Later, exiled from Northumbria, Wilfrid went to the Kingdom of Sussex where he converted them to Christianity. Theodore, pleased, made peace with Wilfrid and persuaded the new king of Northumbria, Aldfrith (also a son of Oswiu), to take Wilfrid back. This only lasted until 691, when Aldfrith found reason to expel Wilfrid again. Aldfrith, like his brother, did not support Bishop Wilfrid's pope-granted right to name bishops. Moreover, Aldfrith still embraced Celtic Christianity. Wilfrid was banished and went to Mercia.

He enjoyed a good relationship with King Æthelred of Mercia, who made him bishop of the Middle Angles. A papal-initiated council was held in South Yorkshire in 702 to determine Wilfrid's rights and authority. The assembled English prelates decided that Wilfrid should have all his titles and possessions (parishes) confiscated. Wilfrid appealed to the pope, and regained the northern monasteries of Ripon and Hexham (the Wilfrid Chapel at Hexham Abbey is shown above). He died in 709/710. Although he created controversy for many, including his fellow religious, he was revered as a saint.

It is past time to give Theodore of Tarsus some attention, the Greek who fled Persia as a child and wound up in the top position of the English Church. See you tomorrow.

Friday, April 11, 2014

Haunted by Demons

Want to own a speaker that plugs into your laptop
and depicts the ordination of Guthlac? You can!
Today is the feast day of an English saint, Guthlac of Crowland (673 - 714). Like many saints of his time, he was born into a noble family and chose a religious life either out of piety or because he was a younger son who was not in line to inherit much (and he needed some means of support that did not involve starting his own farm). His sister, Pega, is also considered a saint.

Although he fought under Æthelred of Mercia, by the age of 24 he was a monk at Repton Monastery in Derbyshire. By the age of 26, he had decided to become a hermit and went to live on an island called Croyland, which is now no longer an island and is called Crowland. The Vita Sancti Guthlaci ["Life of Saint Guthlac"] written by Felix in the 8th century tells us:
Now there was in the said island a mound built of clods of earth which greedy comers to the waste had dug open, in the hope of finding treasure there; in the side of this there seemed to be a sort of cistern, and in this Guthlac the man of blessed memory began to dwell, after building a hut over it. From the time when he first inhabited this hermitage this was his unalterable rule of life: namely to wear neither wool nor linen garments nor any other sort of soft material, but he spent the whole of his solitary life wearing garments made of skins.
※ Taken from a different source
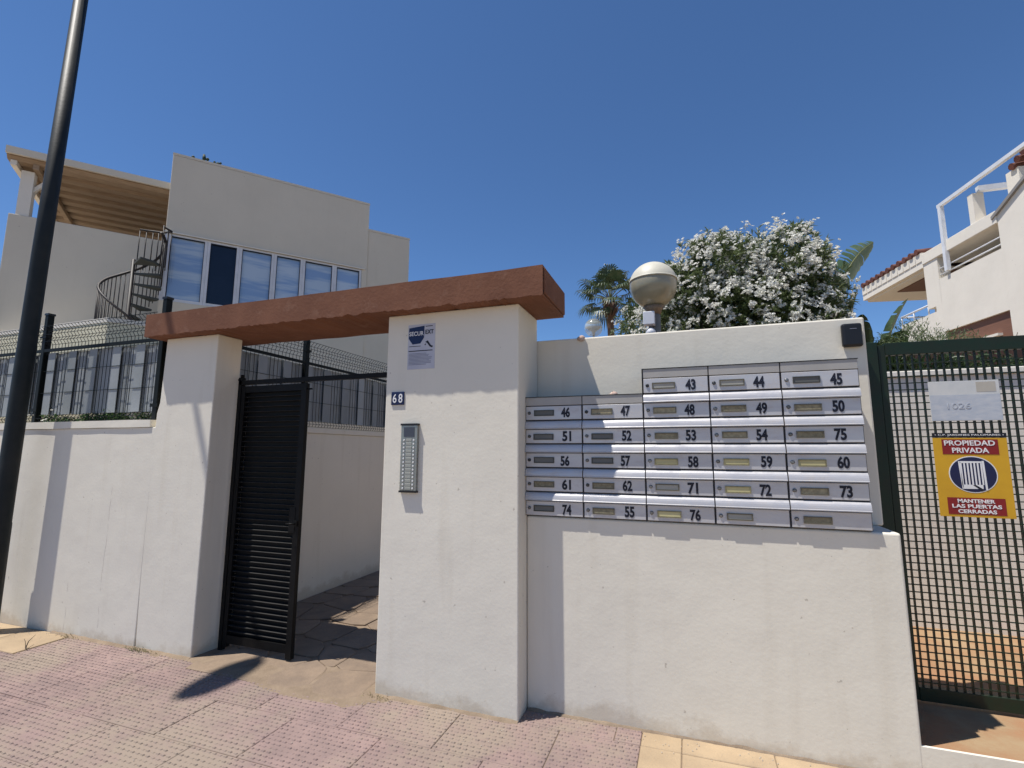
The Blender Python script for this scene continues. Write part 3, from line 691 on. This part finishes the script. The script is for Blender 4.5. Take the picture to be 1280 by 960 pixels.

So great indeed was the abstinence of his daily life that from the time when he began to inhabit the desert he ate no food of any kind except that after sunset he took a scrap of barley bread and a small cup of muddy water.
 Life was not that simple, however, because his time there was spent being assailed by demons:
They were ferocious in appearance, terrible in shape with great heads, long necks, thin faces, yellow complexions, filthy beards, shaggy ears, wild foreheads, fierce eyes, foul mouths, horses' teeth, throats vomiting flames, twisted jaws, thick lips, strident voices, singed hair, fat cheeks, pigeons breasts, scabby thighs, knotty knees, crooked legs, swollen ankles, splay feet, spreading mouths, raucous cries. For they grew so terrible to hear with their mighty shriekings that they filled almost the whole intervening space between earth and heaven with their discordant bellowings.
Interestingly, Guthlac (Felix tells us) could actually understand the demonic speech, described as strimulentes loquelas ["sibilant speech"].* The reason he was able to understand it? Because of his time spent among the British-speaking natives of the island of Britain who had been displaced by the incoming Anglo-Saxons. (One wonders if the wind whistling through his rough-constructed living space made noises that imagination told him were words of temptation.)
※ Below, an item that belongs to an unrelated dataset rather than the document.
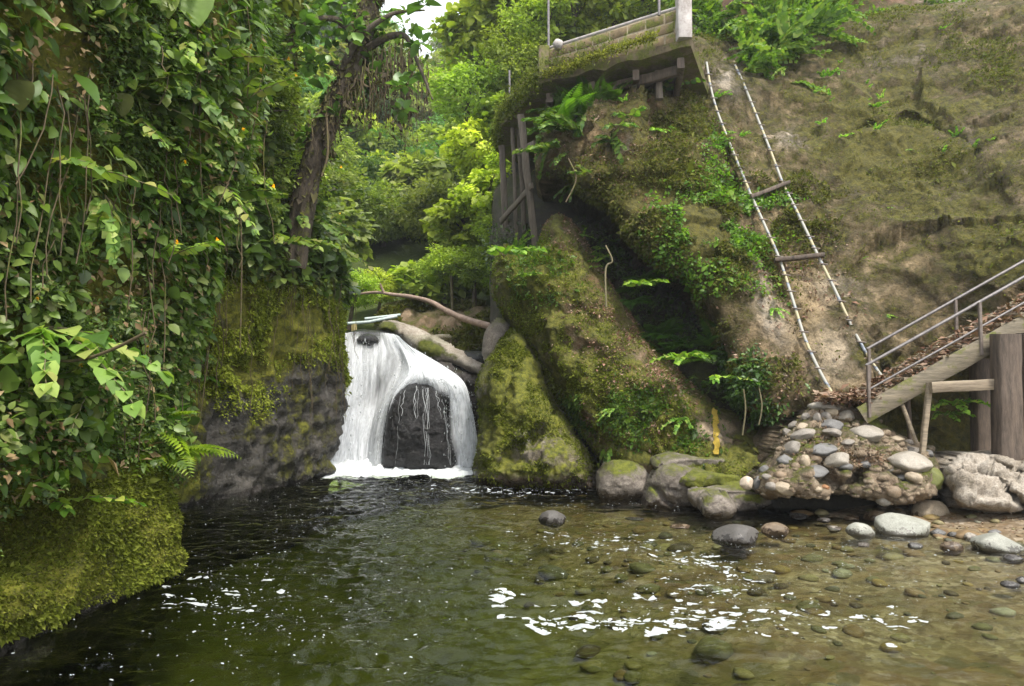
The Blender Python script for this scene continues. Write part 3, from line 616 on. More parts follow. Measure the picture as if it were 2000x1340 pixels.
# ------------------------------------------------------------------ waterfall
def fall_mat(name, seed, lo, hi, scale=(34, 2.2), col=(.93, .95, .97)):
    m, nt, out = newmat(name)
    cb = nt.nodes.new('ShaderNodeCombineXYZ')
    nt.links.new(math_(nt, 'MULTIPLY', attr(nt, 'fu'), scale[0]), cb.inputs[0]); nt.links.new(math_(nt, 'MULTIPLY', attr(nt, 'fv'), scale[1]), cb.inputs[1])
    cb.inputs[2].default_value = seed
    n1 = noise(nt, cb.outputs[0], 1.0, 7, .68, .25)
    mp = nt.nodes.new('ShaderNodeMapping'); mp.inputs['Scale'].default_value = (.18, .8, 1); nt.links.new(cb.outputs[0], mp.inputs[0])
    n2 = noise(nt, mp.outputs[0], 1.0, 4, .6)
    f = math_(nt, 'ADD', math_(nt, 'MULTIPLY', n1, .6), math_(nt, 'MULTIPLY', n2, .4))
    f = math_(nt, 'ADD', f, math_(nt, 'MULTIPLY', math_(nt, 'SUBTRACT', attr(nt, 'dens'), .5), .55))
    al = math_(nt, 'MULTIPLY', ramp(nt, f, [(lo, 0), (hi, 1)]), ramp(nt, attr(nt, 'dens'), [(.10, 0), (.34, 1)]))
    shade = ramp(nt, n1, [(.3, tuple(c*.80 for c in col)), (.55, col)])
    b = N_(nt, 'ShaderNodeBsdfPrincipled', Roughness=.55); nt.links.new(shade, b.inputs['Base Color'])
    t = N_(nt, 'ShaderNodeBsdfTranslucent'); nt.links.new(shade, t.inputs[0])
    ms = nt.nodes.new('ShaderNodeMixShader'); ms.inputs[0].default_value = .4; nt.links.new(b.outputs[0], ms.inputs[1]); nt.links.new(t.outputs[0], ms.inputs[2])
    bp = N_(nt, 'ShaderNodeBump', Strength=.6, Distance=.05); nt.links.new(n1, bp.inputs['Height']); nt.links.new(bp.outputs[0], b.inputs['Normal'])
    tr = N_(nt, 'ShaderNodeBsdfTransparent'); m2 = nt.nodes.new('ShaderNodeMixShader')
    nt.links.new(al, m2.inputs[0]); nt.links.new(tr.outputs[0], m2.inputs[1]); nt.links.new(ms.outputs[0], m2.inputs[2]); nt.links.new(m2.outputs[0], out.inputs[0]); return m
def loft(keys, nu, nv, dY=0, seed=0, amp=.05, uoff=0):
    """keys: list of streamlines [(px,py,Y,dens)...]"""
    L = []
    for k in keys:
        k = np.array(k, float); s = smooth_path(k, 8); cl = np.concatenate([[0], np.cumsum(np.linalg.norm(np.diff(s[:, :2], axis=0), axis=1))]); tt = np.linspace(0, cl[-1], nv)
        L.append(np.stack([np.interp(tt, cl, s[:, i]) for i in range(4)]+[tt/250], 1))
    L = np.array(L); nk = len(keys); ks = np.linspace(0, nk-1, nu); out = []
    A = np.zeros((nu, nv, 5))
    for i, k in enumerate(ks):
        a = int(min(math.floor(k), nk-2)); f = k-a; f2 = f
        A[i] = L[a]*(1-f2)+L[a+1]*f2
    px, py, Y, D, fv = [A[..., i].ravel() for i in range(5)]
    V = at(px, py, Y+dY); dist = np.repeat(np.cumsum(np.concatenate([[0], np.linalg.norm(np.diff(A[:, nv//2, :2], axis=0), axis=1)]))/250, nv)
    V[:, 1] += amp*fbm(np.stack([dist*14, fv*2.5, fv*0+seed], 1), 1, 3, seed)+amp*.6*fbm(np.stack([dist*40, fv*5, fv*0+seed], 1), 1, 3, seed+4)
    I = np.arange(nu*nv).reshape(nu, nv); Fq = np.stack([I[:-1, :-1], I[1:, :-1], I[1:, 1:], I[:-1, 1:]], -1).reshape(-1, 4)
    return V, Fq, dist+uoff, fv, np.clip(D, 0, 1)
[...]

Guthlac was a very popular figure in British history. The oldest surviving collection of Anglo-Saxon poetry, the Exeter Book, contains two poems, called Guthlac A and Guthlac B; B is based on the Vita, but A comes from some other source. A collection of illustrations of events in Guthlac's life was created after the Norman Conquest and put into the Orderic Vitalis. Today, a Guthlac Fellowship unites the several churches and parishes dedicated to Guthlac.

*Reminds me of Parseltongue from the works of J.K.Rowling.